Mesmo no caso de um grande nome como Catherine Deneuve?

Isso não faz diferença. O homem sempre ganha mais.

O cinema tornou-a rica?

Ganho bem, mas é menos do que as pessoas imaginam. Sou rica a medida em que ganho muito, mas a verdade é que também gasto demais. Não guardo dinheiro, não faço investimentos, não sou sequer proprietária do apartamento em que vivo em Paris. Mesmo quando ganhava muito menos, nunca consegui guardar dinheiro. O dinheiro nunca se aproveitou de mim.
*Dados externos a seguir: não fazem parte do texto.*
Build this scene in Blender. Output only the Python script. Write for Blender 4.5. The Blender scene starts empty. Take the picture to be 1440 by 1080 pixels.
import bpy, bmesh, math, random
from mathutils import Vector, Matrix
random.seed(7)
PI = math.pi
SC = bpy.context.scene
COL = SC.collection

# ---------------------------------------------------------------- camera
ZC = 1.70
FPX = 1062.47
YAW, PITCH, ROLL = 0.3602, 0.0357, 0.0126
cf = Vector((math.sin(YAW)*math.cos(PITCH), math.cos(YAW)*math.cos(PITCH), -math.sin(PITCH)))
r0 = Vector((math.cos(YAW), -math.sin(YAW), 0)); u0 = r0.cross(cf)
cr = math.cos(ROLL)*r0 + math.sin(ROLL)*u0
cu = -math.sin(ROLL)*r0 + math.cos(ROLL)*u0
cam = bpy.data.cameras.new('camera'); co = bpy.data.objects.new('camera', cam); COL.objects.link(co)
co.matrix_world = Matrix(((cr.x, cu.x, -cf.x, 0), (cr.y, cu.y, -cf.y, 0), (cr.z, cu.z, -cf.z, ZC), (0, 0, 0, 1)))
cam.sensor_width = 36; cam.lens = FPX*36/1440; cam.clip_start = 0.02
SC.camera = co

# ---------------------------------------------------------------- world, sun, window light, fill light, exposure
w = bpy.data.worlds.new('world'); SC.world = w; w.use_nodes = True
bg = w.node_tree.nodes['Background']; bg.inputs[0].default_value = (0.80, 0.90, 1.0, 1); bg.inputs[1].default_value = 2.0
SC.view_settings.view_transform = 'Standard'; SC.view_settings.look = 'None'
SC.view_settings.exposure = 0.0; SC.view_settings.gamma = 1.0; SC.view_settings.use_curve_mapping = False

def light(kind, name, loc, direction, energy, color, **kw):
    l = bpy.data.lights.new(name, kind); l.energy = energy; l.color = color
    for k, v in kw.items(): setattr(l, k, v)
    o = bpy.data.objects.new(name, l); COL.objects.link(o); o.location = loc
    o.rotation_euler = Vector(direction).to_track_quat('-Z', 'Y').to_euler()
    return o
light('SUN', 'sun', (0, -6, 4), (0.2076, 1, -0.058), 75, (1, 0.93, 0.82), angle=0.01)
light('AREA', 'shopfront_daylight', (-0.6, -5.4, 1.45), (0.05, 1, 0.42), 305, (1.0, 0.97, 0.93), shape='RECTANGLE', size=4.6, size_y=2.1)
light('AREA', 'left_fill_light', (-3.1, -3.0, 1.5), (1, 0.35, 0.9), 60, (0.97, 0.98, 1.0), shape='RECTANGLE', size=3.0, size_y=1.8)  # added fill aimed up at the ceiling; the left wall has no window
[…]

Mas eu, pelo menos, tiro proveito dele.

Como é seu cálculo para o cachê de um filme?

Não posso pedir a mesma quantia para um file que corre o risco de não vender mais que 300.000 ingressos e para outro que pode render 600.000 ou 800.000. Eu não quero que aquilo que eu cobro seja um limite a meus próprios gostos.

Quais são esses gostos?

Não posso me sentir obrigada a só fazer grandes sucessos de bilheteria. Às vezes, gosto de arriscar até em filmes experimentais, se bem que há muito tempo não participo do primeiro filme de ninguém. Mas acho que mudei muito e gosto disso.

Com toda a sua fama é possível levar uma vida normal?

Eu detesto o lado demagógico de dizer ao público: “Sou excepcional, mas também sofro…”. Na verdade, quando se tem filhos, a volta à realidade é muito rápida. Procuro levar uma vida chamada normal. Minha filha vai à escola, e esse ritmo me garante um porto seguro. Não porque eu viva agarrada aos meus filhos. Mas o dia a dia não permite que a realidade se afaste de mim.